Transcribe only the part of the material below that begins at the line containing "Write the bpy script that would produce this render. Write" and ends at the line containing "from mathutils import Vector, noise", with both kept and images left out.

◆ **LISTING**:
□ □ □ □ □

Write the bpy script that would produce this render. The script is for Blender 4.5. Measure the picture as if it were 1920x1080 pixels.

□ □ □ □ □

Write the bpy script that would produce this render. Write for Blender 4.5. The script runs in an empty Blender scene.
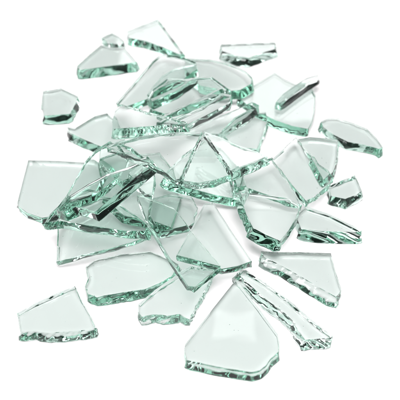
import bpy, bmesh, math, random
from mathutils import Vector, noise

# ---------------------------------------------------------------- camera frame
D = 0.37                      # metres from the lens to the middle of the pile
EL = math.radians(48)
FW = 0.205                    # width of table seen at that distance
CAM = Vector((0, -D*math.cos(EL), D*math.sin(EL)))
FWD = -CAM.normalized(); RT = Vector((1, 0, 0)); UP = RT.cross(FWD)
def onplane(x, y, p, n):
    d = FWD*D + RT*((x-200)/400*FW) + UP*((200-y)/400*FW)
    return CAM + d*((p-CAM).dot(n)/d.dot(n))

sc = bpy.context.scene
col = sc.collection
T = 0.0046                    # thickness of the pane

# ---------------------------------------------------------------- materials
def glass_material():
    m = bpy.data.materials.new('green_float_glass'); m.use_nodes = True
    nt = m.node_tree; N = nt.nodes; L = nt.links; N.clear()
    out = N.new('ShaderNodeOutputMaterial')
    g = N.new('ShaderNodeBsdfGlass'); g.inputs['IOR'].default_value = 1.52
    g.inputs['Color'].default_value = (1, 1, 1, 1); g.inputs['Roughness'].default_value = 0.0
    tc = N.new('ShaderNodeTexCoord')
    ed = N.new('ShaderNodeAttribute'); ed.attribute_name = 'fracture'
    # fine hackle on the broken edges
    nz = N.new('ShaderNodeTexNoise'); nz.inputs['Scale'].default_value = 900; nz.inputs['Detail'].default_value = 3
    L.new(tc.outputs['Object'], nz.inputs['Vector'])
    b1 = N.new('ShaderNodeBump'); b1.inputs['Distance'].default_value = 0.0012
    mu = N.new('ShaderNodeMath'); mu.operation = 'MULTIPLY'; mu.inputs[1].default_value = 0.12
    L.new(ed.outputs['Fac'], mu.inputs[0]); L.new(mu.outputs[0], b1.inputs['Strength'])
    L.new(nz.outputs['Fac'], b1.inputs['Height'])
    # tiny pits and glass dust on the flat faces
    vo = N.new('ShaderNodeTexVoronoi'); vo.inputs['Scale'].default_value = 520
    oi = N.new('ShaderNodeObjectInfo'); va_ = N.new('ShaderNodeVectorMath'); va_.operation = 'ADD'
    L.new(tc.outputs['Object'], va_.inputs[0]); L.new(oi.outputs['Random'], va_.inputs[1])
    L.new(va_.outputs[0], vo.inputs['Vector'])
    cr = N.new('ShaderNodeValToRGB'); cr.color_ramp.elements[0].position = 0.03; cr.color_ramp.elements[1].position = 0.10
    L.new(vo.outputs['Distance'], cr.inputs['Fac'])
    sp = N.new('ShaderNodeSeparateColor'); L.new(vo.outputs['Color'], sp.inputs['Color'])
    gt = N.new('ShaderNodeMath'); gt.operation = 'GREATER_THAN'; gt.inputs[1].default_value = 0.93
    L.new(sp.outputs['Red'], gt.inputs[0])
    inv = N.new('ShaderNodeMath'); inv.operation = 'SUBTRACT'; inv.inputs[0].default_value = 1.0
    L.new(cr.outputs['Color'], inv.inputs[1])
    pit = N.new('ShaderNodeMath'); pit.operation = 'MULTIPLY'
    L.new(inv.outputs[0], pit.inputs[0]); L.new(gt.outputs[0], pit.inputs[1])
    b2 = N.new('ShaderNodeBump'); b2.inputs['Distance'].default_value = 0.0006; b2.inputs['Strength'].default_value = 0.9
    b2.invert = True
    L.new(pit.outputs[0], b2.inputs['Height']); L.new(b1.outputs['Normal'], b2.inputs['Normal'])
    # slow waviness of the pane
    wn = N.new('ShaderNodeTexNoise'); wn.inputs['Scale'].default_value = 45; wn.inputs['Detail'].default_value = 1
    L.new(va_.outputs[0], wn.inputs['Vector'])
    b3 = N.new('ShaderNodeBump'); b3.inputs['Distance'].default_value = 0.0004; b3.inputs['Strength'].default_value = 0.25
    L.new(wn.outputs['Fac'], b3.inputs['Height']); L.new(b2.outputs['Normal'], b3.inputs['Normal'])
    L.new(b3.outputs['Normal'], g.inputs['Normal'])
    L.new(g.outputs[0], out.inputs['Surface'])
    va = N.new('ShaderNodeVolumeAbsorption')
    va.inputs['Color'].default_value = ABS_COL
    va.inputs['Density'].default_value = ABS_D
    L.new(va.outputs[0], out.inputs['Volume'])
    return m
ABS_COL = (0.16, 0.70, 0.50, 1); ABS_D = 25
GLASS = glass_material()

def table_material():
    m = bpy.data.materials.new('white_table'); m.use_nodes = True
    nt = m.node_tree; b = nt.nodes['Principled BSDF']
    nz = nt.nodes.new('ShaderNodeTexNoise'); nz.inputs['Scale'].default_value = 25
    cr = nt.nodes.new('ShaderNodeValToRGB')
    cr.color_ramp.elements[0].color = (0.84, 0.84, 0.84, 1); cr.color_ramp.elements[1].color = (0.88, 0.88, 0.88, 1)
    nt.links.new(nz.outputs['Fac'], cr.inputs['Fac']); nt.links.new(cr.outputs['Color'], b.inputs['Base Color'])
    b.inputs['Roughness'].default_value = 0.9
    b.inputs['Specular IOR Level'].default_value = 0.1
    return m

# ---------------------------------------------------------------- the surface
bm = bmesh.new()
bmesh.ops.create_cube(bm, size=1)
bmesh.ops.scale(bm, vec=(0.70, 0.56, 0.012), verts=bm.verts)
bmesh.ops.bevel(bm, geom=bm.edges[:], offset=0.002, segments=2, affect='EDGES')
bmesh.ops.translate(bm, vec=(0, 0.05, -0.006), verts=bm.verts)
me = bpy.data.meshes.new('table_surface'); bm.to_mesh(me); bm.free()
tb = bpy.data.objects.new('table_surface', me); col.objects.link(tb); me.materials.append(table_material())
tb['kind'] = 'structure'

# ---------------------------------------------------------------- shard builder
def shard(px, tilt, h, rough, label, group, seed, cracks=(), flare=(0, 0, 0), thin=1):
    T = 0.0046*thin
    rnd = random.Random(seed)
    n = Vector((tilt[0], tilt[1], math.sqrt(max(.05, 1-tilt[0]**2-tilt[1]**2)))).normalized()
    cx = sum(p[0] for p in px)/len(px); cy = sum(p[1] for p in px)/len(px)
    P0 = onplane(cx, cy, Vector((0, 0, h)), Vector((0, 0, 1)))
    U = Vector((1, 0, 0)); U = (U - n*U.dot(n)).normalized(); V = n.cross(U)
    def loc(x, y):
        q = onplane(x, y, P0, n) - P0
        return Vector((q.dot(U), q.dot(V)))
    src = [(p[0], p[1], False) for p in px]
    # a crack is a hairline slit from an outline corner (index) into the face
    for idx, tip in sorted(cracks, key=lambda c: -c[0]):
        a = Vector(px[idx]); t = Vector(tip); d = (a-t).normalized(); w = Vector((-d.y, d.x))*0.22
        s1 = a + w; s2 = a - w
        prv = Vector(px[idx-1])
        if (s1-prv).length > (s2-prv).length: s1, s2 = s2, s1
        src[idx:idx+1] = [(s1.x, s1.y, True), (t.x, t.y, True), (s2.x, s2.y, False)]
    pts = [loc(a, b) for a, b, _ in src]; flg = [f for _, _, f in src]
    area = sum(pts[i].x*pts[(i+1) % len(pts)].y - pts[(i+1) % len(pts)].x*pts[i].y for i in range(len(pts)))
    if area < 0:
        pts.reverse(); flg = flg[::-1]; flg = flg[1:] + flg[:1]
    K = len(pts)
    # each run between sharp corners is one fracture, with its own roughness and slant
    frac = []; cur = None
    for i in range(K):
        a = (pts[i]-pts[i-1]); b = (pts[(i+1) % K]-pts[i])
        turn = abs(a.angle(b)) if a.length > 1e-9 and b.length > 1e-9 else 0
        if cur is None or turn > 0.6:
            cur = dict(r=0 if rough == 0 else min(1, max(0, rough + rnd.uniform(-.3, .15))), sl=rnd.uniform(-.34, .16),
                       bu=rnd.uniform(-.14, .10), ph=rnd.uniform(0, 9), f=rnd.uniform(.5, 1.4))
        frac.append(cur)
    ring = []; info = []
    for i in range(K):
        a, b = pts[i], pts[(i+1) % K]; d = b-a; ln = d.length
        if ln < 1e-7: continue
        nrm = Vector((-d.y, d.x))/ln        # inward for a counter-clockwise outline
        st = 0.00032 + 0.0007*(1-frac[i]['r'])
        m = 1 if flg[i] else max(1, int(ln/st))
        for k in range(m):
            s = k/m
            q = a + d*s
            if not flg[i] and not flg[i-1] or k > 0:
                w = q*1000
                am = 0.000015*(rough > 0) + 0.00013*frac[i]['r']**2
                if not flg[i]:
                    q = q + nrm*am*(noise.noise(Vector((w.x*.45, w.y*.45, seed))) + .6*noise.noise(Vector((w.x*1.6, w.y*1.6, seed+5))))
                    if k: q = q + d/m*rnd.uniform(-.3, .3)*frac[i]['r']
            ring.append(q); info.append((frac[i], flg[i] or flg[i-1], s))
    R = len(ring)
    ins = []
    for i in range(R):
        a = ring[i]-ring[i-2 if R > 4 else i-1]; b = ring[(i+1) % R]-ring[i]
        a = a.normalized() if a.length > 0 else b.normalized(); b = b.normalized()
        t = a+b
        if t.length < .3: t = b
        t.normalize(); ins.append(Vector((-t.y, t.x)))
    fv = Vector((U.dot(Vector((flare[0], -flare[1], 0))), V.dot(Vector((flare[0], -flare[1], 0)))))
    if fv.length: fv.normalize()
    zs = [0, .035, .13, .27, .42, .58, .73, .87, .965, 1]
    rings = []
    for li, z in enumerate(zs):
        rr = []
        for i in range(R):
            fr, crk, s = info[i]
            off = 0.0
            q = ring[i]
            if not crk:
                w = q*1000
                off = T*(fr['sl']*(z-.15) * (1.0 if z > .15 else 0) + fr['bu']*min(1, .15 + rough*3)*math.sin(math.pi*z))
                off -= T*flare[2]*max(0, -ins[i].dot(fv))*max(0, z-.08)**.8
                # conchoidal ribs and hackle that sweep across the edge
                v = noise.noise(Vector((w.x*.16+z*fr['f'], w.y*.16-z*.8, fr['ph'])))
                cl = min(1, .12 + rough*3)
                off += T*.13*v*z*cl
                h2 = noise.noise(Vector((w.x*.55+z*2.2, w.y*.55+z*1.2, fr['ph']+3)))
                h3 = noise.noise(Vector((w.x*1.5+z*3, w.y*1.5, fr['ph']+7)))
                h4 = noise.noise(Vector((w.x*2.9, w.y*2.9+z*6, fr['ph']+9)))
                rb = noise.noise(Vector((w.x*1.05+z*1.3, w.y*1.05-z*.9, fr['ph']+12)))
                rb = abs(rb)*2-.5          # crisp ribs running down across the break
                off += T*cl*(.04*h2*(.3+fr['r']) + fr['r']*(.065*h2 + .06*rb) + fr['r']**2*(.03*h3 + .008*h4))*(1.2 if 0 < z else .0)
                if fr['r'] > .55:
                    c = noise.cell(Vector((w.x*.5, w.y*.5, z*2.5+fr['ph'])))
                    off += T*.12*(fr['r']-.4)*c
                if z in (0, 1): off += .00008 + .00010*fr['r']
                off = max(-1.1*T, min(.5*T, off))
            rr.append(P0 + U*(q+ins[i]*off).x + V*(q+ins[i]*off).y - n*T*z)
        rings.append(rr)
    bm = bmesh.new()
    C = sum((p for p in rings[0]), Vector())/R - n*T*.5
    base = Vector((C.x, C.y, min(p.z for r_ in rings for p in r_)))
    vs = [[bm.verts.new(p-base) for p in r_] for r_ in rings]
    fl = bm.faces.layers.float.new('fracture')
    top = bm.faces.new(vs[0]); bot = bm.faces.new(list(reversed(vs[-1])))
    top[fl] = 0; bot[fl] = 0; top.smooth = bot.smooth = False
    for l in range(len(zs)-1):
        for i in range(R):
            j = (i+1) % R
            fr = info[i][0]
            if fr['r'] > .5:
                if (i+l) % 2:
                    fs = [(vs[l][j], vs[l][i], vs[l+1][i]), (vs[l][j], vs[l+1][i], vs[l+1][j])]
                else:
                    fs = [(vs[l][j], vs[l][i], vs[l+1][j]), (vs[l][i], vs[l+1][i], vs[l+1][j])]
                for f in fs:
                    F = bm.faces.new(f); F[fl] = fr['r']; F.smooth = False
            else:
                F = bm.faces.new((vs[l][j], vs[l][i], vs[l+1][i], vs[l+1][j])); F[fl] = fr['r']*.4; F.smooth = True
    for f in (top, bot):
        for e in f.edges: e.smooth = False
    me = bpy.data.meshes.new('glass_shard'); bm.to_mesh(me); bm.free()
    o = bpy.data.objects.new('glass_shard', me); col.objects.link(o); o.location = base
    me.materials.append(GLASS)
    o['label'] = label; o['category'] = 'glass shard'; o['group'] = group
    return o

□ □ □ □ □

◆ **FINAL ANSWER**:
Write the bpy script that would produce this render. Write for Blender 4.5. The script runs in an empty Blender scene.
import bpy, bmesh, math, random
from mathutils import Vector, noise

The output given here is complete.